Mais leur confiance a été trahie. Par un procédé grossier (« l’effet Koulechov », – vieille propagande soviétique des années 20 -) ce documentaire fait croire que les dommages sont causés par Daech, en mai 2015! Pour ce faire, le réalisateur n’hésite pas à monter des images des hommes de Daech qui, de leurs breaks tirent à la mitrailleuse d’un endroit indéterminé dans le désert – en 2015 – avec, en contrechamp, les images prises par Ibrahim devant le Temple de Bel, abîmé par les obus, en avril 2013.

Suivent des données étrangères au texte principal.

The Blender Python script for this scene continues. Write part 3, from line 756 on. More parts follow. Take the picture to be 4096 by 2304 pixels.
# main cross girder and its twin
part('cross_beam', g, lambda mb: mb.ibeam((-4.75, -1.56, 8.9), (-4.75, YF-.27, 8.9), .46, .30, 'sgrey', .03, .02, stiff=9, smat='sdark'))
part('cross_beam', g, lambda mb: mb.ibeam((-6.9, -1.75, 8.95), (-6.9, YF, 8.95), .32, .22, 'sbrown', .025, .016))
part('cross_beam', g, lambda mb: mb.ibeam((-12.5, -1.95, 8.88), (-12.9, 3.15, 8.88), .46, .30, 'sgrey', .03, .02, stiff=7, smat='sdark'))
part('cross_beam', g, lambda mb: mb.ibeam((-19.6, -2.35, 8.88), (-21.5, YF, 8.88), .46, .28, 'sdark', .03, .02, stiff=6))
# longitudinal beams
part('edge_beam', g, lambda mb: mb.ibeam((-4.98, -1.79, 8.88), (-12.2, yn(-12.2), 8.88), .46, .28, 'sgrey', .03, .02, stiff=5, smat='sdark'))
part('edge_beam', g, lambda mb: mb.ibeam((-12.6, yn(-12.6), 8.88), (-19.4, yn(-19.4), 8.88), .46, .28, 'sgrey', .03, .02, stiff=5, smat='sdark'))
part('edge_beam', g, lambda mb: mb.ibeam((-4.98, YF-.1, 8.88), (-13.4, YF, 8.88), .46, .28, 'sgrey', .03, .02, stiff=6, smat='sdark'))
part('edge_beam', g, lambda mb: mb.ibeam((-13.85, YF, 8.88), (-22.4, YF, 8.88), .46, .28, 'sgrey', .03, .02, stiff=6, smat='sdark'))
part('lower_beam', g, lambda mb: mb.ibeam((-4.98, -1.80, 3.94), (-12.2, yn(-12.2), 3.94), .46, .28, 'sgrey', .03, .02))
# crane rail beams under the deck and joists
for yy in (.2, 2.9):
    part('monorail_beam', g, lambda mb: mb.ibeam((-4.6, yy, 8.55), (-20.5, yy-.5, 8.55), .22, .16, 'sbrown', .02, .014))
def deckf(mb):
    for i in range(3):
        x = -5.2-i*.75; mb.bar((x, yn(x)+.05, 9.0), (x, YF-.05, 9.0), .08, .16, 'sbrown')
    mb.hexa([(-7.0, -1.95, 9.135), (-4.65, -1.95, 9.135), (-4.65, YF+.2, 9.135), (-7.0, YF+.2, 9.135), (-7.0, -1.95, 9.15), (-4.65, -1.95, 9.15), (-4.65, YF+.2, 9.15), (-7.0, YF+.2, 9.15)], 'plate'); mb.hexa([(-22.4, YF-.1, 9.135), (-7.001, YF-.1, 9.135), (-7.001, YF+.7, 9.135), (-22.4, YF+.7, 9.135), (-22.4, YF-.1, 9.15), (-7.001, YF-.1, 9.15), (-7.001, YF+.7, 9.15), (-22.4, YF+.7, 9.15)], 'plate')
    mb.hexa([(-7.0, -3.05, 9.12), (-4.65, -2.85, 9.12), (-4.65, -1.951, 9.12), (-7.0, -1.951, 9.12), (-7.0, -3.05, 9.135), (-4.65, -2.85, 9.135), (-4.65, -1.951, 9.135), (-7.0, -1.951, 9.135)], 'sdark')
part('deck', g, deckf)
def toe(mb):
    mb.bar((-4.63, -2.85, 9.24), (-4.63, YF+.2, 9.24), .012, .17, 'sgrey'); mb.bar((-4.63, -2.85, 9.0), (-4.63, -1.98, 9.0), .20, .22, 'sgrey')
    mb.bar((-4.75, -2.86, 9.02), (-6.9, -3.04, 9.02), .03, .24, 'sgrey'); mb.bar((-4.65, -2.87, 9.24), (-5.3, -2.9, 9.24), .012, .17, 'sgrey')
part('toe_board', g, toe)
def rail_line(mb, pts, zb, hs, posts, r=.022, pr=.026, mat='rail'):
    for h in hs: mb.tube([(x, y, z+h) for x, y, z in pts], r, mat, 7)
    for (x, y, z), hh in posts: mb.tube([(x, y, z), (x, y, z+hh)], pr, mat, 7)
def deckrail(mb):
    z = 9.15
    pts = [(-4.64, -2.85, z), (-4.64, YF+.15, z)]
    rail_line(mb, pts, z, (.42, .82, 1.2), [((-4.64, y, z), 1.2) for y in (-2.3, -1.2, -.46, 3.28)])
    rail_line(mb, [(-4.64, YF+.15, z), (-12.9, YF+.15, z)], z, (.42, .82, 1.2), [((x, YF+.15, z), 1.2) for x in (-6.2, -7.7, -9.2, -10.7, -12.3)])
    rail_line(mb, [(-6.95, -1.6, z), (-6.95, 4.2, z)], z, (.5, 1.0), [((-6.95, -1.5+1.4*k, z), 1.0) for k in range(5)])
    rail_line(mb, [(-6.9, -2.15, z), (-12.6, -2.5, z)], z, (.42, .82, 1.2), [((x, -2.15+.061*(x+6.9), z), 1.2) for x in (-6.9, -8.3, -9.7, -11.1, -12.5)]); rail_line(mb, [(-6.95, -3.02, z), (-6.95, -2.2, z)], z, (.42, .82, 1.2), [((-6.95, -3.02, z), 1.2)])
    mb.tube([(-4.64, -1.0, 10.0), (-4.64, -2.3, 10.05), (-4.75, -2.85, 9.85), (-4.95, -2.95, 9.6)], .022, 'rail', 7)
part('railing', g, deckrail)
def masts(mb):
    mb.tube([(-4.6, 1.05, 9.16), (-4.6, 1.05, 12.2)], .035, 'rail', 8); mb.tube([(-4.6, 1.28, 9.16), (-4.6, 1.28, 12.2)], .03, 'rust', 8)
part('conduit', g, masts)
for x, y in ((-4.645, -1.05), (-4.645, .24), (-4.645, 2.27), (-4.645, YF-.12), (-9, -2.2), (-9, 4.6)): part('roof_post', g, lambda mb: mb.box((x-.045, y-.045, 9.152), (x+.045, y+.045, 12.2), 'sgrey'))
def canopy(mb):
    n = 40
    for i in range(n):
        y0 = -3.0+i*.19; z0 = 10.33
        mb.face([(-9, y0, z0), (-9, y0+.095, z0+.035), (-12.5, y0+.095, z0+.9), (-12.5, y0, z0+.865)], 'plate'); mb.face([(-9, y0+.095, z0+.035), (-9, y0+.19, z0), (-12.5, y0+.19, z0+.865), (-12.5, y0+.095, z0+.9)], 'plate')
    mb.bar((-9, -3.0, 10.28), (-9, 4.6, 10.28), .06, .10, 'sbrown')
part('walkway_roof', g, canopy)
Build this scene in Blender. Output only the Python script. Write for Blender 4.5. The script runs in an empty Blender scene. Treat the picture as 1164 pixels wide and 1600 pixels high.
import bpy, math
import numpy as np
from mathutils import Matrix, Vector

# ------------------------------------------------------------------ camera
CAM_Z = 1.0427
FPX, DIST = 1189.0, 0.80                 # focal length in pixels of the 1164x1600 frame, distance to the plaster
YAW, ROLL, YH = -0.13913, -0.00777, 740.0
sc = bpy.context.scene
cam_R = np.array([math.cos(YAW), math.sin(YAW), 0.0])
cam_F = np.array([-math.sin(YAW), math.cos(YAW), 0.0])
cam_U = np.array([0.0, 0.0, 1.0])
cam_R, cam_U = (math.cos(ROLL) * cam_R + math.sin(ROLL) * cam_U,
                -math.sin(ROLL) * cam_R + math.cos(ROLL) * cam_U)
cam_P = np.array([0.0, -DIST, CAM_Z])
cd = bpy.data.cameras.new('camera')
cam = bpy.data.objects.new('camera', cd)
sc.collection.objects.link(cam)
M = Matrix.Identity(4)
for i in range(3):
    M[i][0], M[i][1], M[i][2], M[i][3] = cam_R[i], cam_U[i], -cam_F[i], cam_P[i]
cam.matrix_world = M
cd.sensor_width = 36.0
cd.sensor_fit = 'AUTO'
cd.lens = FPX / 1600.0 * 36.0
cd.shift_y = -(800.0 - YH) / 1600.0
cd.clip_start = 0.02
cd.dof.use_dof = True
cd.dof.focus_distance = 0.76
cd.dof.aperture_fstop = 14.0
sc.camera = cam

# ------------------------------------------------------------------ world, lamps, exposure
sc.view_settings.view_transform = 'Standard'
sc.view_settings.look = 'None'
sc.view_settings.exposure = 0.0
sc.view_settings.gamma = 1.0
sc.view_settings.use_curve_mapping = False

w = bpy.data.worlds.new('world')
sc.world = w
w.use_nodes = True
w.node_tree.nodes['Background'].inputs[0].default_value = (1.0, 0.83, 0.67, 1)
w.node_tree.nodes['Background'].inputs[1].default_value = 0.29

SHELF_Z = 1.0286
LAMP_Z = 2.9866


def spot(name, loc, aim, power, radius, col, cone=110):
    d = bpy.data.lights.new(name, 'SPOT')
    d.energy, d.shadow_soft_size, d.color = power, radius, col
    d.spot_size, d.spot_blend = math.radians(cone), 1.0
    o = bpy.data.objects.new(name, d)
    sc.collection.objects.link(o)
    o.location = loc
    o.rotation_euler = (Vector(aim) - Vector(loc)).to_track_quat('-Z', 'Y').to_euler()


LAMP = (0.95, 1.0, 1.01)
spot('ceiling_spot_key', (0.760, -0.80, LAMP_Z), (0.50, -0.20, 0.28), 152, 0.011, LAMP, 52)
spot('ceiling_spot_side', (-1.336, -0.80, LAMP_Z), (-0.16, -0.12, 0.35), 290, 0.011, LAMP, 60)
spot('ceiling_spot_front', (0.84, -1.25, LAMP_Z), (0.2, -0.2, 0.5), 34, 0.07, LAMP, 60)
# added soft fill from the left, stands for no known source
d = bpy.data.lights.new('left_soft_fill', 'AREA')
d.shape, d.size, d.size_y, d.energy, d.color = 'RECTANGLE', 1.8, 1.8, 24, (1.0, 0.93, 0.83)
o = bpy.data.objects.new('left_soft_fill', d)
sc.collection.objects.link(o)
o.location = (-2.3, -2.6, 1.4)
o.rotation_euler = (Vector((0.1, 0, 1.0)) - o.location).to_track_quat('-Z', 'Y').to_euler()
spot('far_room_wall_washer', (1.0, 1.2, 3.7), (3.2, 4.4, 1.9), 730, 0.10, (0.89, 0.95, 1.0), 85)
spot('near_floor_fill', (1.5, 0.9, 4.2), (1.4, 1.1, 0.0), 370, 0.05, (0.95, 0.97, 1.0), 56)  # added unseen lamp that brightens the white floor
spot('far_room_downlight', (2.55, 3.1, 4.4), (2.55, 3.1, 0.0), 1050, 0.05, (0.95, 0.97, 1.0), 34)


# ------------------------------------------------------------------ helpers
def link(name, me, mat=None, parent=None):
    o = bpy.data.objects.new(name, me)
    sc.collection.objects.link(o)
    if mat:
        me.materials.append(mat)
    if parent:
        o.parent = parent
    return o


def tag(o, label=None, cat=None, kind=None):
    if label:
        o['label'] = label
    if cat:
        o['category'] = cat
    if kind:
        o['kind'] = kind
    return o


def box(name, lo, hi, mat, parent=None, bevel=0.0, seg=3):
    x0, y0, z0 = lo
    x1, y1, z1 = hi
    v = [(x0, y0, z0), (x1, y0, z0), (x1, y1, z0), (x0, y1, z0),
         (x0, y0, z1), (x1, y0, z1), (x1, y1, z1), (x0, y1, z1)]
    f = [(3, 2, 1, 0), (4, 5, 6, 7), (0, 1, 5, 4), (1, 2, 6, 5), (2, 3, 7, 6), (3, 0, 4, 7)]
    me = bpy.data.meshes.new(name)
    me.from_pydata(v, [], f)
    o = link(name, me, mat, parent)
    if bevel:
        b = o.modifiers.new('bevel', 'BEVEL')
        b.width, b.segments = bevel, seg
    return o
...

Avec cette grossière manipulation, il trahit son intention : blanchir le régime Assad de ses crimes contre le patrimoine de l’humanité et tout mettre sur le dos de Daech, qui n’a pourtant pas besoin qu’on fasse sa propagande à sa place. Les idéologues de Daech se chargent eux-mêmes de documenter leurs propres crimes et n’utilisent jamais des procédés aussi sommaires. Il est vrai qu’ils sont prêts à revendiquer tous les crimes du monde et qu’à leurs yeux, tout est bon pour semer la terreur dans le monde occidental.
La faute morale du réalisateur et de son producteur n’en est pas moins grave : ils ont tué Ibrahim une seconde fois. Et leur pratique s’apparente à du négationnisme.
La Chaîne Arte, pour laquelle j’ai beaucoup d’estime et de considération, a dû se laisser abuser par ce tour de passe-passe venant d’un docu-fiction approximatif et apparemment inoffensif, mais qui, pourtant, sous couvert scientifique, relaie la propagande négationniste sur la guerre en Syrie, aux dépens du peuple syrien. Elle s’honorerait à publier un erratum et à inviter le producteur de ce documentaire allemand à corriger son « erreur » en modifiant son montage pour les prochaines diffusions.
Je rappelle que la guerre en Syrie est la plus documentée de l’histoire et qu’elle est aussi, en même temps, la plus désinformée. La Syrie est la première victime de la post-vérité. Notre peuple a aussi perdu la guerre de l’information. Quelle guerre n’a-t-il pas perdue? Est-ce une raison pour tuer les témoins de la vérité une seconde fois ? Est ce une raison pour piétiner la mémoire et effacer la trace de ces héros de l’ombre, déjà condamnés à l’oubli ? Doit-on accepter qu’au nom de la guerre contre Daech, la réalité des faits ait cessé d’avoir de l’importance ?
Il est édifiant que des médias occidentaux, des réalisateurs, des producteurs de documentaires se permettent de prendre tant de liberté avec le réel, qui a pourtant été ultra documenté, archivé, comme jamais auparavant, dans l’histoire des guerres modernes.
Entre ces deux films, celui du samedi soir à l’heure de grande écoute – qui raconte l’histoire « officielle » – et celui du dimanche matin, à l’heure où tout le monde dort encore, – qui dévoile l’histoire vivante, l’histoire en marche -, ce sont deux narrations qui s’affrontent.
Cet affrontement sur le destin du patrimoine syrien, l’un des plus riches et des plus prestigieux du monde, est bien révélateur de cette guerre de l’information qui a brouillé la perception du monde occidental sur le destin du peuple syrien, mon peuple.